> _Work required_
Return each line of the data below exactly, omitting any pictures.

* begin *

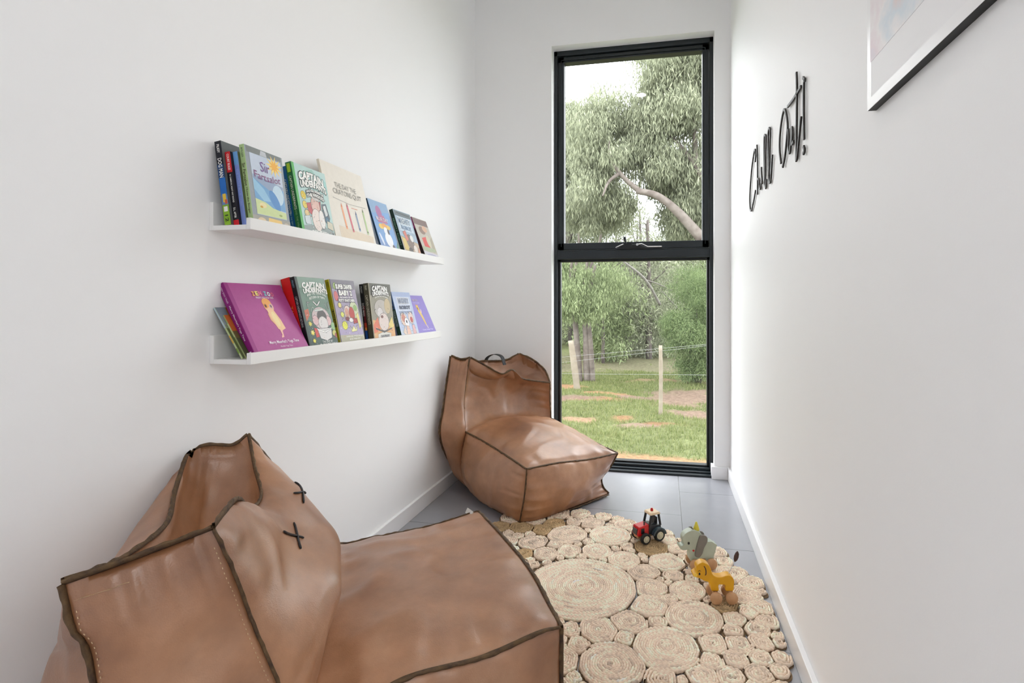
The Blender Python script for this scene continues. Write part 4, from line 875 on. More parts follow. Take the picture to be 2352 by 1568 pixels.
for sy in (-1, 1):
    m = MB(); arc_ = [(-.036+.034*math.cos(a), .0235+.034*math.sin(a)) for a in np.linspace(R(10), R(175), 14)]; inn = [(-.036+.0275*math.cos(a), .0235+.0275*math.sin(a)) for a in np.linspace(R(175), R(10), 14)]
    for k in range(13): m.prism([arc_[k], arc_[k+1], inn[12-k], inn[13-k]], sy*.022-.0+(0 if sy > 0 else -.018), sy*.022+(.018 if sy > 0 else 0), M_SLATE, RX)
    m.build('mudguard', tr, bevel=.0008)
    for wx_, wr in ((.032, .0225), (-.036, .0255)):
        m = MB(); wheel_m(m, wr, .016, M_RUBBER, [(wr*.62, -.006), (wr*.66, -.008), (wr*.88, -.008), (wr, -.005), (wr, .005), (wr*.88, .008), (wr*.66, .008), (wr*.62, .006)], Matrix.Translation((wx_, sy*.033, wr)) @ RX)
        wo_ = m.build('wheel', tr, True)
        m = MB(); m.lathe([(0, -.0085), (wr*.26, -.0085), (wr*.28, -.0065), (wr*.4, -.0065), (wr*.44, -.0078), (wr*.62, -.0078), (wr*.62, .0078), (wr*.44, .0078), (wr*.4, .0065), (wr*.28, .0065), (wr*.26, .0085), (0, .0085)], 28, M_HUB, Matrix.Translation((wx_, sy*.033, wr)) @ RX); m.build('hub', wo_)

def slab_toy(name, label, origin, ang, pts, k, x0, y0, thick, m1, wheels, wr, face_side=-1):
    """body sawn from a board; pts are (x right, y down) in a side view, k metres per unit; +x of the toy is the tail end"""
    t = empty(name, (origin[0], origin[1], RZ), ang); tag(t, label, 'toy', 'wooden animals on wheels')
    P = [((x-x0)*k*SX, (y0-y)*k) for x, y in pts]
    P = [tuple(p) for p in spline(P+[P[0]], 110)[:-1]]
    m = MB(); m.prism(P, -thick/2, thick/2, m1, RX); body = m.build('body', t, bevel=.0022)
    for wx_ in wheels:
        m = MB(); m.tube([((wx_-x0)*k*SX, -thick*.5-.010, wr), ((wx_-x0)*k*SX, thick*.5+.010, wr)], .003, M_WOOD, 10); m.build('axle', t)
        for sy in (-1, 1):
            m = MB(); wheel_m(m, wr, .013, M_WHEEL, None, Matrix.Translation(((wx_-x0)*k*SX, sy*(thick/2+.0095), wr)) @ RX); m.build('wheel', t, True)
    return t, body, P
# lion cub like yellow animal (head to the left of the side view)
kl = .000171
lp = [(330, 912), (375, 878), (395, 850), (388, 790), (400, 745), (450, 705), (500, 690), (560, 712), (612, 752), (648, 830), (662, 895), (705, 945), (765, 965), (835, 962), (905, 938), (965, 936), (1020, 975), (1045, 1040), (1042, 1110), (1026, 1215), (960, 1222), (895, 1215), (886, 1115), (830, 1106), (772, 1112), (776, 1215), (715, 1222), (652, 1215), (632, 1125), (600, 1060), (530, 1035), (470, 1000), (425, 978), (375, 962), (335, 945)]
SX = 1.08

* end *

> _Task result_
The Blender Python script for this scene continues. Write part 4, from line 875 on. More parts follow. Take the picture to be 2352 by 1568 pixels.
for sy in (-1, 1):
    m = MB(); arc_ = [(-.036+.034*math.cos(a), .0235+.034*math.sin(a)) for a in np.linspace(R(10), R(175), 14)]; inn = [(-.036+.0275*math.cos(a), .0235+.0275*math.sin(a)) for a in np.linspace(R(175), R(10), 14)]
    for k in range(13): m.prism([arc_[k], arc_[k+1], inn[12-k], inn[13-k]], sy*.022-.0+(0 if sy > 0 else -.018), sy*.022+(.018 if sy > 0 else 0), M_SLATE, RX)
    m.build('mudguard', tr, bevel=.0008)
    for wx_, wr in ((.032, .0225), (-.036, .0255)):
        m = MB(); wheel_m(m, wr, .016, M_RUBBER, [(wr*.62, -.006), (wr*.66, -.008), (wr*.88, -.008), (wr, -.005), (wr, .005), (wr*.88, .008), (wr*.66, .008), (wr*.62, .006)], Matrix.Translation((wx_, sy*.033, wr)) @ RX)
        wo_ = m.build('wheel', tr, True)
        m = MB(); m.lathe([(0, -.0085), (wr*.26, -.0085), (wr*.28, -.0065), (wr*.4, -.0065), (wr*.44, -.0078), (wr*.62, -.0078), (wr*.62, .0078), (wr*.44, .0078), (wr*.4, .0065), (wr*.28, .0065), (wr*.26, .0085), (0, .0085)], 28, M_HUB, Matrix.Translation((wx_, sy*.033, wr)) @ RX); m.build('hub', wo_)

def slab_toy(name, label, origin, ang, pts, k, x0, y0, thick, m1, wheels, wr, face_side=-1):
    """body sawn from a board; pts are (x right, y down) in a side view, k metres per unit; +x of the toy is the tail end"""
    t = empty(name, (origin[0], origin[1], RZ), ang); tag(t, label, 'toy', 'wooden animals on wheels')
    P = [((x-x0)*k*SX, (y0-y)*k) for x, y in pts]
    P = [tuple(p) for p in spline(P+[P[0]], 110)[:-1]]
    m = MB(); m.prism(P, -thick/2, thick/2, m1, RX); body = m.build('body', t, bevel=.0022)
    for wx_ in wheels:
        m = MB(); m.tube([((wx_-x0)*k*SX, -thick*.5-.010, wr), ((wx_-x0)*k*SX, thick*.5+.010, wr)], .003, M_WOOD, 10); m.build('axle', t)
        for sy in (-1, 1):
            m = MB(); wheel_m(m, wr, .013, M_WHEEL, None, Matrix.Translation(((wx_-x0)*k*SX, sy*(thick/2+.0095), wr)) @ RX); m.build('wheel', t, True)
    return t, body, P
# lion cub like yellow animal (head to the left of the side view)
kl = .000171
lp = [(330, 912), (375, 878), (395, 850), (388, 790), (400, 745), (450, 705), (500, 690), (560, 712), (612, 752), (648, 830), (662, 895), (705, 945), (765, 965), (835, 962), (905, 938), (965, 936), (1020, 975), (1045, 1040), (1042, 1110), (1026, 1215), (960, 1222), (895, 1215), (886, 1115), (830, 1106), (772, 1112), (776, 1215), (715, 1222), (652, 1215), (632, 1125), (600, 1060), (530, 1035), (470, 1000), (425, 978), (375, 962), (335, 945)]
SX = 1.08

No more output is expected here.